In fact, the Supreme Court has long ruled that the executive branch does not automatically have to submit to congressional subpoenas or demands for documents. The White House refusal to obey such subpoenas is not obstruction; rather, it is an example of the constitutional principle of separation of powers. If the Democrats had gone to court to enforce their subpoenas to force Trump’s inner circle to testify, they very well could have lost.

Another sign of the weakness of the impeachment case against Trump was a court statement by a Democrat lawyer for the House Judiciary Committee that additional articles of impeachment against Trump are still being considered. The statement was made in a brief filed Monday with the DC Circuit Court of Appeals, in which lawyers for the committee argued that there is still a need to compel testimony from former White House Counsel Don McGahn, because he might have information that would justify an additional article of impeachment. McGahn’s testimony was originally requested for the investigation by then-Special Counsel Robert Mueller, but House lawyers now argue that the need for his possible testimony against the president still persists, even though Mueller’s investigation is over and Trump has already been impeached by the House.

RHETORIC INSTEAD OF EVIDENCE

The arguments House Democrats made during the debate leading up to the vote on the articles of impeachment were telling. Instead of pointing to specific, hard evidence against the president, they simply asserted that the “facts are not in doubt” and that Trump’s guilt was “irrefutable” – when, in fact, neither was the case. They also claimed that Trump posed such an immediate and dire threat to American democracy that the country couldn’t afford to wait long enough to develop adequate proof of the charges against him.
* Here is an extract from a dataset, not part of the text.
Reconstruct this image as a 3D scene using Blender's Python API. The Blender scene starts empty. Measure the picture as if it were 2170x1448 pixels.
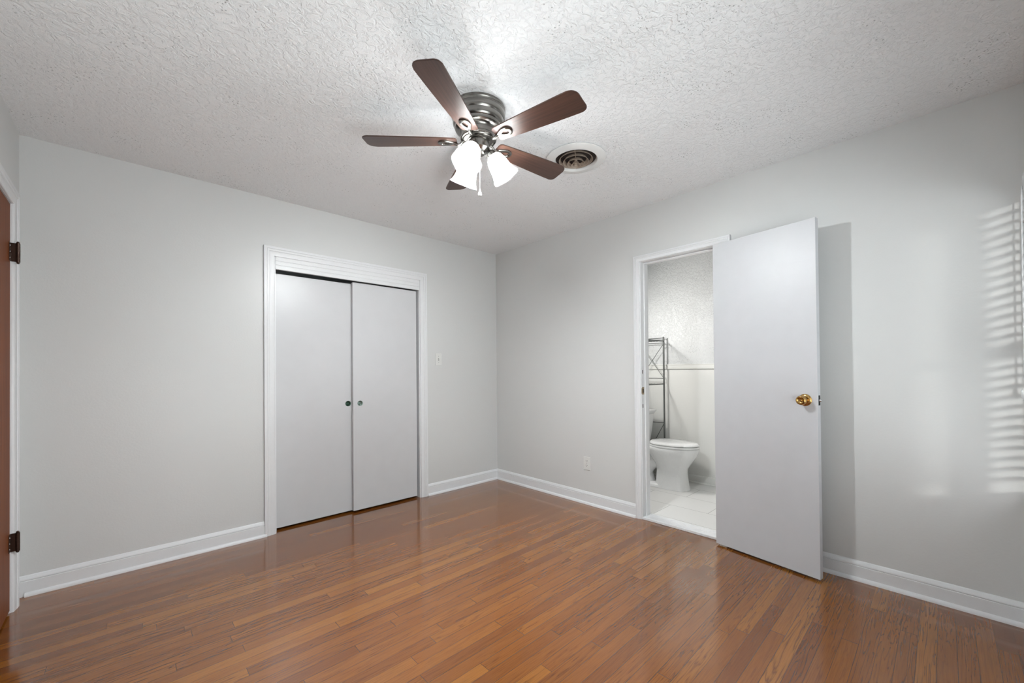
import bpy, bmesh, math, random
from mathutils import Vector, Matrix

random.seed(4)
PI = math.pi
sc = bpy.context.scene
COL = sc.collection

# ------------------------------------------------------------------ camera
F_PX, YAW, PITCH, ROLL, CY = 862.46, 0.8147, 0.0082, -0.0087, 779.47
CAM = Vector((-2.9216, -3.3423, 1.1660))
_fw = Vector((math.cos(YAW) * math.cos(PITCH), math.sin(YAW) * math.cos(PITCH), math.sin(PITCH)))
_r = Vector((math.sin(YAW), -math.cos(YAW), 0.0))
_u = _r.cross(_fw)
_r2 = math.cos(ROLL) * _r + math.sin(ROLL) * _u
_u2 = -math.sin(ROLL) * _r + math.cos(ROLL) * _u
cd = bpy.data.cameras.new('camera')
cam = bpy.data.objects.new('camera', cd)
COL.objects.link(cam)
M = Matrix((( _r2.x, _u2.x, -_fw.x), (_r2.y, _u2.y, -_fw.y), (_r2.z, _u2.z, -_fw.z))).to_4x4()
M.translation = CAM
cam.matrix_world = M
cd.sensor_fit = 'HORIZONTAL'
cd.sensor_width = 36.0
cd.lens = F_PX / 2170.0 * 36.0
cd.shift_y = (CY - 724.0) / 2170.0
cd.clip_start = 0.01
sc.camera = cam

# ------------------------------------------------------------------ exposure, world, daylight
sc.view_settings.view_transform = 'Standard'
sc.view_settings.look = 'None'
sc.view_settings.exposure = 0.0
sc.view_settings.gamma = 1.0
sc.view_settings.use_curve_mapping = False

BULB = 3050.0            # emission of the lit bulbs in the fan
DAY = 64.0              # daylight through the windows

w = bpy.data.worlds.new('sky'); sc.world = w; w.use_nodes = True
bg = w.node_tree.nodes['Background']
bg.inputs['Color'].default_value = (0.93, 0.97, 1.0, 1)
bg.inputs['Strength'].default_value = 1.3

def area(name, loc, rot, sx, sy, power, color=(1, 1, 1)):
    l = bpy.data.lights.new(name, 'AREA'); l.shape = 'RECTANGLE'
    l.size, l.size_y, l.energy, l.color = sx, sy, power, color
    o = bpy.data.objects.new(name, l); o.location = loc; o.rotation_euler = rot
    COL.objects.link(o); return o

# overcast daylight just outside the two windows of the front wall (shining +y and upward off the ground)
area('daylight_near_window', (-0.73, -3.95, 1.15), (math.radians(122), 0, 0), 1.3, 1.5, DAY * .16, (0.93, 0.975, 1.0))
area('daylight_far_window', (-2.17, -3.95, 1.15), (math.radians(122), 0, 0), 1.3, 1.5, DAY * 1.0, (0.93, 0.975, 1.0))
# weak low sun slanting along the outside of the window wall and through the blinds onto the right wall
sl = bpy.data.lights.new('sun', 'SUN'); sl.energy = .85; sl.angle = math.radians(1.9); sl.color = (1.0, .99, .97)
so = bpy.data.objects.new('sun', sl); COL.objects.link(so)
so.rotation_euler = Vector((1.0, .165, -.045)).to_track_quat('-Z', 'Y').to_euler(); so.location = (-6, -4.6, 2)
# unseen bathroom light from the left, set low to light the walls evenly
area('bathroom_side_light', (0.36, -1.03, 1.72), (math.radians(-60), 0, math.radians(25)), 0.35, 0.12, 21.0, (1.0, 0.985, 0.96))

# ------------------------------------------------------------------ mesh helpers
def new_bm(): return bmesh.new()

def box(bm, a, b, bev=0.0, seg=2):
    x0, y0, z0 = [min(p, q) for p, q in zip(a, b)]
    x1, y1, z1 = [max(p, q) for p, q in zip(a, b)]
    v = [bm.verts.new(p) for p in ((x0,y0,z0),(x1,y0,z0),(x1,y1,z0),(x0,y1,z0),(x0,y0,z1),(x1,y0,z1),(x1,y1,z1),(x0,y1,z1))]
    fs = [bm.faces.new([v[i] for i in q]) for q in ((3,2,1,0),(4,5,6,7),(0,1,5,4),(1,2,6,5),(2,3,7,6),(3,0,4,7))]
    if bev > 0:
        es = list({e for f in fs for e in f.edges})
        bmesh.ops.bevel(bm, geom=es, offset=bev, segments=seg, profile=0.5, affect='EDGES')

def quad(bm, pts):
    return bm.faces.new([bm.verts.new(p) for p in pts])

def loft(bm, rings, cap0=True, cap1=True, closed=True):
    R = [[bm.verts.new(p) for p in r] for r in rings]
    n = len(R[0])
    for i in range(len(R) - 1):
        for j in range(n if closed else n - 1):
            k = (j + 1) % n
            bm.faces.new((R[i][j], R[i][k], R[i+1][k], R[i+1][j]))
    if cap0 and closed: bm.faces.new(list(reversed(R[0])))
    if cap1 and closed: bm.faces.new(R[-1])
    return R

def lathe(bm, prof, center=(0, 0, 0), axis=(0, 0, 1), seg=48, cap0=False, cap1=False, lobes=None):
    """prof: list of (radius, height along axis)"""
    ax = Vector(axis).normalized()
    t = Vector((1, 0, 0)) if abs(ax.x) < 0.9 else Vector((0, 1, 0))
    e1 = ax.cross(t).normalized(); e2 = ax.cross(e1)
    c = Vector(center)
    rings = []
    for i, (r, h) in enumerate(prof):
        ring = []
        for k in range(seg):
            a = 2 * PI * k / seg
            rr = r
            if lobes: rr = r * (1 + lobes[i] * math.cos(6 * a))
            ring.append(c + ax * h + (e1 * math.cos(a) + e2 * math.sin(a)) * max(rr, 1e-5))
        rings.append(ring)
    return loft(bm, rings, cap0, cap1)

def tube(bm, pts, r, seg=10, cap=True):
    pts = [Vector(p) for p in pts]
    rr = r if isinstance(r, (list, tuple)) else [r] * len(pts)
    rings = []
    prev = None
    for i, p in enumerate(pts):
        d = (pts[min(i+1, len(pts)-1)] - pts[max(i-1, 0)]).normalized()
        if prev is None:
            t = Vector((0, 0, 1)) if abs(d.z) < 0.9 else Vector((1, 0, 0))
            e1 = d.cross(t).normalized()
        else:
            e1 = (prev - d * prev.dot(d)).normalized()
        prev = e1
        e2 = d.cross(e1)
        rings.append([p + (e1 * math.cos(2*PI*k/seg) + e2 * math.sin(2*PI*k/seg)) * rr[i] for k in range(seg)])
    loft(bm, rings, cap, cap)

def sphere(bm, c, r, sub=3, scale=(1, 1, 1)):
    m = Matrix.Translation(Vector(c)) @ Matrix.Diagonal((*scale, 1))
    bmesh.ops.create_icosphere(bm, subdivisions=sub, radius=r, matrix=m)

def link(name, bm, mat, parent=None, smooth=None, loc=None):
    bmesh.ops.recalc_face_normals(bm, faces=bm.faces[:])
    me = bpy.data.meshes.new(name); bm.to_mesh(me); bm.free()
    o = bpy.data.objects.new(name, me); COL.objects.link(o)
    if mat is not None: me.materials.append(mat)
    if parent is not None: o.parent = parent
    if loc is not None: o.location = loc
    if smooth is not None:
        if smooth >= 180:
            me.polygons.foreach_set('use_smooth', [True] * len(me.polygons))
        else:
            me.polygons.foreach_set('use_smooth', [True] * len(me.polygons))
            me.set_sharp_from_angle(angle=math.radians(smooth))
    return o

def tag(o, label, cat, group=None, kind=None):
    o['label'] = label; o['category'] = cat
    if group: o['group'] = group
    if kind: o['kind'] = kind
    return o

def structure(name, bm, mat, label, cat, smooth=None):
    return tag(link(name, bm, mat, None, smooth), label, cat, kind='structure')

def empty(name, loc, label, cat, group=None, rotz=0.0):
    o = bpy.data.objects.new(name, None); COL.objects.link(o)
    o.location = loc; o.rotation_euler = (0, 0, rotz); o.empty_display_size = 0.1
    return tag(o, label, cat, group)

# ------------------------------------------------------------------ materials
class NT:
    def __init__(s, name):
        s.m = bpy.data.materials.new(name); s.m.use_nodes = True
        s.t = s.m.node_tree; s.n = s.t.nodes; s.l = s.t.links
        s.p = s.n['Principled BSDF']; s.out = s.n['Material Output']
    def node(s, kind, **kw):
        x = s.n.new(kind)
        for k, v in kw.items():
            if k.startswith('i_'):
                key = k[2:]
                x.inputs[int(key) if key.isdigit() else key].default_value = v
            else: setattr(x, k, v)
        return x
    def link(s, a, b): s.l.new(a, b)
    def math(s, op, a, b=None, c=None, clamp=False):
        x = s.n.new('ShaderNodeMath'); x.operation = op; x.use_clamp = clamp
        for i, v in enumerate((a, b, c)):
            if v is None: continue
            if isinstance(v, (int, float)): x.inputs[i].default_value = v
            else: s.l.new(v, x.inputs[i])
        return x.outputs[0]
    def mix(s, fac, a, b, blend='MIX'):
        x = s.n.new('ShaderNodeMix'); x.data_type = 'RGBA'; x.blend_type = blend
        for i, v in ((0, fac), (6, a), (7, b)):
            if isinstance(v, (int, float)): x.inputs[i].default_value = v
            elif isinstance(v, tuple): x.inputs[i].default_value = (*v, 1) if len(v) == 3 else v
            else: s.l.new(v, x.inputs[i])
        return x.outputs[2]
    def coords(s, scale=(1, 1, 1), loc=(0, 0, 0)):
        g = s.n.new('ShaderNodeNewGeometry')
        mp = s.n.new('ShaderNodeMapping'); mp.inputs['Scale'].default_value = scale; mp.inputs['Location'].default_value = loc
        s.l.new(g.outputs['Position'], mp.inputs['Vector']); return mp.outputs[0]
    def objcoords(s, scale=(1, 1, 1)):
        g = s.n.new('ShaderNodeTexCoord')
        mp = s.n.new('ShaderNodeMapping'); mp.inputs['Scale'].default_value = scale
        s.l.new(g.outputs['Object'], mp.inputs['Vector']); return mp.outputs[0]
    def noise(s, vec, scale, detail=3, rough=.5, dist=0.0):
        x = s.n.new('ShaderNodeTexNoise'); x.inputs['Scale'].default_value = scale
        x.inputs['Detail'].default_value = detail; x.inputs['Roughness'].default_value = rough
        x.inputs['Distortion'].default_value = dist
        s.l.new(vec, x.inputs['Vector']); return x.outputs['Fac']
    def ramp(s, fac, stops):
        x = s.n.new('ShaderNodeValToRGB'); e = x.color_ramp.elements
        while len(e) < len(stops): e.new(0.5)
        for i, (p, c) in enumerate(stops):
            e[i].position = p; e[i].color = (*c, 1) if len(c) == 3 else c
        s.l.new(fac, x.inputs[0]); return x.outputs[0]
    def bump(s, h, strength, dist, normal=None):
        x = s.n.new('ShaderNodeBump'); x.inputs['Strength'].default_value = strength; x.inputs['Distance'].default_value = dist
        s.l.new(h, x.inputs['Height'])
        if normal is not None: s.l.new(normal, x.inputs['Normal'])
        return x.outputs[0]
    def set(s, base=None, rough=None, metal=None, spec=None, **kw):
        P = s.p.inputs
        if base is not None:
            if isinstance(base, tuple): P['Base Color'].default_value = (*base, 1)
            else: s.l.new(base, P['Base Color'])
        if rough is not None:
            if isinstance(rough, (int, float)): P['Roughness'].default_value = rough
            else: s.l.new(rough, P['Roughness'])
        if metal is not None: P['Metallic'].default_value = metal
        if spec is not None: P['Specular IOR Level'].default_value = spec
        for k, v in kw.items(): P[k].default_value = v
    def normal(s, n): s.l.new(n, s.p.inputs['Normal'])

def plain(name, base, rough=.4, metal=0.0, spec=.5, wob=0.0, wscale=40):
    """painted / moulded surface with a touch of procedural unevenness"""
    t = NT(name)
    c = t.coords()
    n = t.noise(c, wscale, 3)
    lo = tuple(x * 0.97 for x in base); hi = tuple(min(1, x * 1.03) for x in base)
    t.set(t.mix(n, lo, hi), rough, metal, spec)
    if wob > 0: t.normal(t.bump(t.noise(c, wscale * 4, 2), wob, .002))
    return t.m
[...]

Democrats warned that the nation could not afford to wait for a court to decide on the legality of the president’s assertion of executive privilege. The delay would allegedly enable Trump to collude with some new foreign power to interfere in the 2020 election. But now, Pelosi has suddenly applied the brakes.

Perhaps that is because the process that Pelosi designed to speed up the impeachment was so blatantly unfair to the president and his Republican defenders that the American public now perceives it as a purely partisan enterprise. Republican claims that Democrats had merely seized upon the Ukraine issue as the most convenient excuse to achieve their longstanding goal of removing Trump from office had the ring of truth. While the process ultimately succeeded in the passage of the articles of impeachment, it utterly failed to accomplish an equally important mission – creating a broad public consensus in support of Trump’s removal from office. In fact, the Democrats’ House impeachment show only solidified Trump’s support among Senate Republicans, who will ultimately decide the fate of Trump’s presidency.

A PUBLIC RELATIONS DISASTER FOR DEMOCRATS

After two months of incredibly boring televised congressional hearings depicting a grossly unfair impeachment process, Democrats only succeeded in creating sympathy for a president who was denied the right to defend himself. Instead of hurting Trump’s job approval ratings, immediately after the articles of impeachment were passed by the House, they hit a new high. From a PR point of view, the impeachment process has been a disaster for Democrats. According to the head-to-head matchups in the latest polls, it has actually hurt the chances of their leading candidates for the nomination to defeat Trump in next November’s election.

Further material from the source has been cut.